There is no history of abusive behavior or harassment, but I think it is completely classless of the ex-husband to even apply for a job knowing she still works there.

A: I gather this divorce was not of the “amicable” variety. Assuming, as you say, there’s no history of abuse or sign of harmful intentions on the ex’s part — meaning they just don’t like each other — I don’t see how this is different from learning that any glass bowl from one’s past has become a colleague. Unpleasant, but tolerable as long as everyone plays nice in separate sandboxes.

Please note because it’s important: Anyone who genuinely fears being stalked or harassed at work by a current or former domestic partner, whether or not the partner works there, should notify management and HR. Many employers have adopted policies to help protect targets of domestic violence with job-protected leave, security protocols and other accommodations. But they can’t help if they don’t know about the threat. For more guidance and a list of states and localities that have adopted domestic violence laws that apply to the workplace, visit workplacefairness.org/domestic-violence-workplace.

It’s possible the hiring manager didn’t know about their relationship, or did know but didn’t want to give any impression that the ex’s marital status was a factor its hiring decision, which would be illegal.
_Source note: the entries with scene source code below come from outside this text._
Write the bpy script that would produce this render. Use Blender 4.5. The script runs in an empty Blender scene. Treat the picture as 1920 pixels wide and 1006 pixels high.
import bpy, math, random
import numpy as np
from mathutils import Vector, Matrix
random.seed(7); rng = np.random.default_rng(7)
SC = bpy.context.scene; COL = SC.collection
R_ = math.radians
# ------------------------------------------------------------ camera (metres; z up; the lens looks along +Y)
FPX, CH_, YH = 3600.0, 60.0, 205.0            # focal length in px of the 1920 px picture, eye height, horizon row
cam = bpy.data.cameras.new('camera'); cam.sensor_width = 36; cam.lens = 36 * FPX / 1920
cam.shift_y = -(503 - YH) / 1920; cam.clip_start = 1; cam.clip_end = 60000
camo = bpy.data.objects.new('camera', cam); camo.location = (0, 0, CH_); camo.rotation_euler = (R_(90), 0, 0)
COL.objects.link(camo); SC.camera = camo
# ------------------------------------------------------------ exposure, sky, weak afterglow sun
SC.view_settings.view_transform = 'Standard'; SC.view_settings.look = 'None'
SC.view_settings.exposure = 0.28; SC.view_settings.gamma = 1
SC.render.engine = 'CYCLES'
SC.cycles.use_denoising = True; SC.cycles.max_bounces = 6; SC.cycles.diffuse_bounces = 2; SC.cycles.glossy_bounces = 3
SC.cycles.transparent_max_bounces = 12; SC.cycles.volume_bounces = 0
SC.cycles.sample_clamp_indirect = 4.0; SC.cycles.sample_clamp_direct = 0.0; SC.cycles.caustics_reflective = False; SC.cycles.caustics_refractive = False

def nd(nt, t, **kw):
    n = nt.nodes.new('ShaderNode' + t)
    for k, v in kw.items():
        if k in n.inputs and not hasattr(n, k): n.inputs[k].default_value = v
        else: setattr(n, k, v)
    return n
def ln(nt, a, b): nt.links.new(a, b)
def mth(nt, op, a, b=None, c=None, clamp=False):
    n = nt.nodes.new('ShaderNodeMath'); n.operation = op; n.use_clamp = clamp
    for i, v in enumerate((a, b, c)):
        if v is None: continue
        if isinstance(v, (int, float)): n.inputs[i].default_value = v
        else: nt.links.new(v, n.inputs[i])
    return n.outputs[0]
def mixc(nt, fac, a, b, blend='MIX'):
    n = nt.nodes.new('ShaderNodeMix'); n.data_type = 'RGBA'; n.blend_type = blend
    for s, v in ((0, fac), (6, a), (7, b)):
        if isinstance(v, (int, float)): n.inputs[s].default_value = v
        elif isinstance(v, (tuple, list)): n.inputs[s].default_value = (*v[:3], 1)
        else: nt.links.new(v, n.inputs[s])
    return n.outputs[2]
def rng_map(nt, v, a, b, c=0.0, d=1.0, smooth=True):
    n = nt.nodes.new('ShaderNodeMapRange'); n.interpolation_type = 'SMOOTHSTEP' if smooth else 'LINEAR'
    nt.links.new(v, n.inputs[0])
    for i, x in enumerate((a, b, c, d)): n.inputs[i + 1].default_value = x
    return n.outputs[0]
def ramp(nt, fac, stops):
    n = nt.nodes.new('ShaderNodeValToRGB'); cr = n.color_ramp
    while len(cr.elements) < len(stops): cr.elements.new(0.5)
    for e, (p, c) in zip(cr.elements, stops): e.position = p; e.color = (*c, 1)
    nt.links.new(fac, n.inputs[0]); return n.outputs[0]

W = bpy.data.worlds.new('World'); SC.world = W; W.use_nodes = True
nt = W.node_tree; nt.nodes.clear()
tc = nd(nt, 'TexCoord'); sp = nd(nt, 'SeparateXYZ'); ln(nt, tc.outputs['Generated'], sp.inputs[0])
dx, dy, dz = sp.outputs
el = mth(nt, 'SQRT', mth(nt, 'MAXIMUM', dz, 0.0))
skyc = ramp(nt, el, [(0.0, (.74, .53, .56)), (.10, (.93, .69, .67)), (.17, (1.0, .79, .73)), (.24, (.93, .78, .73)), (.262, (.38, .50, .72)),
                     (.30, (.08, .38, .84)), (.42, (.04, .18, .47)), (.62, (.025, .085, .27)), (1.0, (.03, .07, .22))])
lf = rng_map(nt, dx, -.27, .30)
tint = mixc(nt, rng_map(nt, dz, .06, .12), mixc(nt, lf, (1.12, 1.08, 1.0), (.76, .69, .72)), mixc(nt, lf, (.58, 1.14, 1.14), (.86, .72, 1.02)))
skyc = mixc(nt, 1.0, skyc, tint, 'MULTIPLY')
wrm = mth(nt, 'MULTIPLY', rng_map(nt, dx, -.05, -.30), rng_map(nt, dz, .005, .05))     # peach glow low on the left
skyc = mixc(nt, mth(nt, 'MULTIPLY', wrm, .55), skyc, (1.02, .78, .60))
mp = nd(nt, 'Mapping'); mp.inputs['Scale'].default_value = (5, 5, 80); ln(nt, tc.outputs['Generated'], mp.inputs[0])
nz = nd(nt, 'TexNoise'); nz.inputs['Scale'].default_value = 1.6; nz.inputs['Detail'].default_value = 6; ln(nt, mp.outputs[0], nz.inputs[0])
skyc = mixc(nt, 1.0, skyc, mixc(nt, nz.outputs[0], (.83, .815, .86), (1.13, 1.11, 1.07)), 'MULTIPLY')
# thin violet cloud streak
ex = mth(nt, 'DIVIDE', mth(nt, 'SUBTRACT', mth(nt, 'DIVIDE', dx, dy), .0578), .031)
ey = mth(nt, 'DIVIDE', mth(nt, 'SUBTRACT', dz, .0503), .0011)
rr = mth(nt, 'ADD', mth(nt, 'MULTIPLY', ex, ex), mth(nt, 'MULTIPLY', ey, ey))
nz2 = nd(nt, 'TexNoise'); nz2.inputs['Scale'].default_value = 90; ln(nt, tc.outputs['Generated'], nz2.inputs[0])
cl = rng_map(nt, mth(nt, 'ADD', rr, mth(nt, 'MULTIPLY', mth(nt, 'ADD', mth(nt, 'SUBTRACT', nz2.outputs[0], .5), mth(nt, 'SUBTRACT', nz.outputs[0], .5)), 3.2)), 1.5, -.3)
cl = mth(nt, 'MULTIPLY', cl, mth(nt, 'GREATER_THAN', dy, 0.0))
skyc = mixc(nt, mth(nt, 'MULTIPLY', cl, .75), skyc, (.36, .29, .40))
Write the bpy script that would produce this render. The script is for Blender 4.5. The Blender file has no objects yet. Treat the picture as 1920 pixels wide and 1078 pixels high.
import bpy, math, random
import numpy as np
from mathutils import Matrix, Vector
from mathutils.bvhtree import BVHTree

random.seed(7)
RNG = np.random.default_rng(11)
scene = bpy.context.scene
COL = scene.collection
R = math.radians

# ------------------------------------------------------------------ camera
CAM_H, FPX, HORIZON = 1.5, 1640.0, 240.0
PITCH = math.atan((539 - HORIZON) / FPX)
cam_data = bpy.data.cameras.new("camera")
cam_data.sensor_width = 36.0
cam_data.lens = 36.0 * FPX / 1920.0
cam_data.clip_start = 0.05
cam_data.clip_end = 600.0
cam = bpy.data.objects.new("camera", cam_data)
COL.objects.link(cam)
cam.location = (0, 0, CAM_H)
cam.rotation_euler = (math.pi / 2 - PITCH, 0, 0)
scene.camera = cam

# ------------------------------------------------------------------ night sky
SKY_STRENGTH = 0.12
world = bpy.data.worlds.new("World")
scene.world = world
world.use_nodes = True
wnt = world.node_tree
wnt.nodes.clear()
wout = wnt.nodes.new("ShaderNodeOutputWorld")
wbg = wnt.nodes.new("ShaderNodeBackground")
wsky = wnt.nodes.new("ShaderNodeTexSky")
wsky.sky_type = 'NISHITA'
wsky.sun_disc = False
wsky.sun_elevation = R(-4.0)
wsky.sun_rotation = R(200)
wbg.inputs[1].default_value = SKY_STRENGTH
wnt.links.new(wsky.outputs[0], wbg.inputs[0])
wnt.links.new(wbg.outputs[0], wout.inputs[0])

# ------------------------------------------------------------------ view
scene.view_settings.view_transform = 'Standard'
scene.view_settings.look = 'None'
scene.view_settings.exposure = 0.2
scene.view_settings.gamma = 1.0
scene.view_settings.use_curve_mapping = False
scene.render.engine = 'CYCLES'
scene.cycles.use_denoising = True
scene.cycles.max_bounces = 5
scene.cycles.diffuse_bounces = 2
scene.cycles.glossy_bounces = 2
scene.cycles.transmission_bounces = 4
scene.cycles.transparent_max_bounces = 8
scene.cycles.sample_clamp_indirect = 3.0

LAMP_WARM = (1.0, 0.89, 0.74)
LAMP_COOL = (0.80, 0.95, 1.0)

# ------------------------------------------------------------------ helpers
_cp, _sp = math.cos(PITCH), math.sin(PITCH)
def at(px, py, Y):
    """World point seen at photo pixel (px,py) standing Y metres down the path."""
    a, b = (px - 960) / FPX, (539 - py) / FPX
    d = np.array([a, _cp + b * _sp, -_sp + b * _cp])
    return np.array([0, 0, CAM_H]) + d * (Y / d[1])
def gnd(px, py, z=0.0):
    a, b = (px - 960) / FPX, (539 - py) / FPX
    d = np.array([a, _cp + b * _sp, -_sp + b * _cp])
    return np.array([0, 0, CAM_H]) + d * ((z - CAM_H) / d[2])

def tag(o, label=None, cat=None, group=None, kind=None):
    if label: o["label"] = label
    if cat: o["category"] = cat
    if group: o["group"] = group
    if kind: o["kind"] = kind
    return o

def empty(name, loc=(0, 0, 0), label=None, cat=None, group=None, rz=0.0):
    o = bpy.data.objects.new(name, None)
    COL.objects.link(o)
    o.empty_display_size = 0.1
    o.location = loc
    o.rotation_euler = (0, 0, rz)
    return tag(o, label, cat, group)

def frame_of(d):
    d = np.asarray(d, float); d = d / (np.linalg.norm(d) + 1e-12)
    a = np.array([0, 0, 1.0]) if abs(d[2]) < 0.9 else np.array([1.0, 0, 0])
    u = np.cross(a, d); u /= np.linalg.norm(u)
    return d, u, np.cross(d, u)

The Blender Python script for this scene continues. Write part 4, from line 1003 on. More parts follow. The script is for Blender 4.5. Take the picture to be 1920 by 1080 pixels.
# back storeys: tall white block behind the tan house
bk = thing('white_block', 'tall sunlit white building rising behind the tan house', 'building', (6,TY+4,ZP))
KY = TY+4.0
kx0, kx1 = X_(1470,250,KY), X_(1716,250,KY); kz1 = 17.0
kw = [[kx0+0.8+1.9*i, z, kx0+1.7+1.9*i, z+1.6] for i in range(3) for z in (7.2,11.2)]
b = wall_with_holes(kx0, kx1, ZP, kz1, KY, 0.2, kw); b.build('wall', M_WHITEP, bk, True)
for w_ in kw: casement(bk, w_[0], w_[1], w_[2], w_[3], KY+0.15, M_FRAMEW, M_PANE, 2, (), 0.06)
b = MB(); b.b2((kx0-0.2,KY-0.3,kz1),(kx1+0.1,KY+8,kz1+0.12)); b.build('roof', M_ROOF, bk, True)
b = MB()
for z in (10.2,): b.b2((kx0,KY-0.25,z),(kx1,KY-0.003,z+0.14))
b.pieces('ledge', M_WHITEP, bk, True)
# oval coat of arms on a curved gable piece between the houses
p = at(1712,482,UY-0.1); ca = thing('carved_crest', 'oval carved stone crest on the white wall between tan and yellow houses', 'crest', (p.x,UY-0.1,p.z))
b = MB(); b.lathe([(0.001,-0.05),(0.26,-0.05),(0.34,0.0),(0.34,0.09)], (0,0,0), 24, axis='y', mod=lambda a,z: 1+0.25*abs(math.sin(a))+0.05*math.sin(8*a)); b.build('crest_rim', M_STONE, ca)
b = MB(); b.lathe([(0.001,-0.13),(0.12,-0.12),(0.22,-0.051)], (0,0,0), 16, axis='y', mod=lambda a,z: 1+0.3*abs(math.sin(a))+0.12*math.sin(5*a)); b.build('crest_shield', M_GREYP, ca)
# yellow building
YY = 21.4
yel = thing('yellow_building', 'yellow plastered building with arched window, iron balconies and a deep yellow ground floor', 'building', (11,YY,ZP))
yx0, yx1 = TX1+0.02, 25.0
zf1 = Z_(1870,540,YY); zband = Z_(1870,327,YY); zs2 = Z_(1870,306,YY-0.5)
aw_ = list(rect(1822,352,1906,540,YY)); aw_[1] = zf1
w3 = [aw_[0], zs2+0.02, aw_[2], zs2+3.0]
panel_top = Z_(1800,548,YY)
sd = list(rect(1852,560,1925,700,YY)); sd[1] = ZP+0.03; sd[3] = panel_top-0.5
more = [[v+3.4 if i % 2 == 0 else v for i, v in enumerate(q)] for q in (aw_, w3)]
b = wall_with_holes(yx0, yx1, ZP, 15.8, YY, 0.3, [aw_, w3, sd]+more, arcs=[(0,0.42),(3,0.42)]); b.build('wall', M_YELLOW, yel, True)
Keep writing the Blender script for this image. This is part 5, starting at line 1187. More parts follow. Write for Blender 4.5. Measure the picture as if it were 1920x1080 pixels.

Either way, the company had no legal obligation to tell your fiancee anything.

It might seem fishy that the ex chose to apply to this particular employer — except that he has a history and friends there, too. And while it would have been sporting of him to give his ex-wife a heads-up, perhaps he feared she might say something to sabotage his candidacy.

In the end — again, precluding abuse or harassment — the ex has the right to earn a living where he likes. And your fiancee has the right to continue working there, or not, as she likes. For that matter, you could even apply for a job at this company. But let’s not make this weird.